公共交通政策もはや「骨抜き状態」 コストコ大渋滞問題が暴いた「コミュニティーバス」の虚実! 地域交通の精神は一体どこへ行ったのか

キーワード :
, , ,
コストコの新店舗が開店したことで、沖縄の南城市で大渋滞が発生し、コミバスが10時間も遅延した。このバスは高齢者の移動手段として導入されたが、今回の混乱で本来の目的が見失われ、地域交通の問題が浮き彫りになった。
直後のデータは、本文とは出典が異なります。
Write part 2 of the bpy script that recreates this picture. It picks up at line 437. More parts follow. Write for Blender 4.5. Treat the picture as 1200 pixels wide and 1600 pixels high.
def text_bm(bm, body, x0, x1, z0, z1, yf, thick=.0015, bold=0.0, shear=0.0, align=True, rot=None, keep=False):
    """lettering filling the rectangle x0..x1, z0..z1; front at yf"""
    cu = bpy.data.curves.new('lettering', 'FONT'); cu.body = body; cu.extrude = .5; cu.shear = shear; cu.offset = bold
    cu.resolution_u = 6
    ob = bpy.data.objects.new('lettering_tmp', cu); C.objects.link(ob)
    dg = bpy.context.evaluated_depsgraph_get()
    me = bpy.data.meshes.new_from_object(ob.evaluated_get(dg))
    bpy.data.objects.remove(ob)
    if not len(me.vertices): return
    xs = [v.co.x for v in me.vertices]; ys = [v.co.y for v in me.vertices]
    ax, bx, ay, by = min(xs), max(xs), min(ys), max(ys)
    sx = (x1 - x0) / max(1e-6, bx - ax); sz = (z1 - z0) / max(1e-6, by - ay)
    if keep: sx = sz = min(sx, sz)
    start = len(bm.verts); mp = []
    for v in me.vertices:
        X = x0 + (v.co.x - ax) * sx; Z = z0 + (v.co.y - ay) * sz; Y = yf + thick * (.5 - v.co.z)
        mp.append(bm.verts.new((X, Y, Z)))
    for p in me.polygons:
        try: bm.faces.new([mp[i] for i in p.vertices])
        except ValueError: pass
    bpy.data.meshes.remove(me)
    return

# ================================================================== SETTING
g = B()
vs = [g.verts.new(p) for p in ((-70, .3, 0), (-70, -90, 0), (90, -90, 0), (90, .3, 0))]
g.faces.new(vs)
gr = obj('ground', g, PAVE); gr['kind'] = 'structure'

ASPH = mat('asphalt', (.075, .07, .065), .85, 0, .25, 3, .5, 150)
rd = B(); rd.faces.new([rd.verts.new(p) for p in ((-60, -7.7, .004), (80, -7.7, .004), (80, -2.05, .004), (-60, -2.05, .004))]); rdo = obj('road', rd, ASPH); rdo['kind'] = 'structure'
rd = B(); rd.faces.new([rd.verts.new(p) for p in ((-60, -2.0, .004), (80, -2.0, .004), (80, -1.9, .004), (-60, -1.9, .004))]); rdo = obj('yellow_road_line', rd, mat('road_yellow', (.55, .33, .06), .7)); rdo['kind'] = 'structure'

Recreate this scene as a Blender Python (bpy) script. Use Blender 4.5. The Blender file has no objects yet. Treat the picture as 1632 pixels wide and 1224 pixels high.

他の地域でもLRT導入に同様の課題が見られ、地域交通政策の再考が求められている。

交通政策のゆがみ

地域を走るさまざまなコミバス(画像:写真AC)
地域を走るさまざまなコミバス(画像:写真AC)

 筆者は仕事の関係で地方行政の職員の前で講演を行うことがあるが、その際に伝えるのは、

「コミバスは地域に根ざしたもので、成功例をただ真似しても意味がない。地域住民の気持ちや日常のアクティビティをしっかり観察し、それを支える手段としてコミバスを作ってほしい。」

ということだ。地方の政治家や行政職員は、成功例を視察して政策をコピーしようとすることがよくあるが、これは地方行政を進める上で避けるべきことだと認識するべきだ。

●路線バスをコミバスに肩代わりしてほしいバス事業者
 地域のバス事業者については、コミバスを「取りあえず走らせよう」とする流れに乗ってしまう傾向がある。「2024年問題」がクローズアップされているが、経営の効率を追求し、既存の路線バスを廃止した後にコミバスに置き換えたいと考えている場合も多い。

 そのため、コミバスの本来の目的である「交通弱者の外出支援」が後回しにされ、幹線道路を走る単なる路線バスの代替としてのコミバスが増加し、渋滞問題に巻き込まれる事例も多発している。そして、コミバスの信頼性が低下する新たな問題が生じている。路線バス事業者の苦境は今に始まったことではないが、行政がコミバスの運行に過度に期待する状況も否めない。

 このように、地方の政治家、行政機関の職員、バス事業者の思惑が重なり、地域交通政策が本質からかけ離れてしまった結果、コミバスがゆがんだものになってしまっているのである。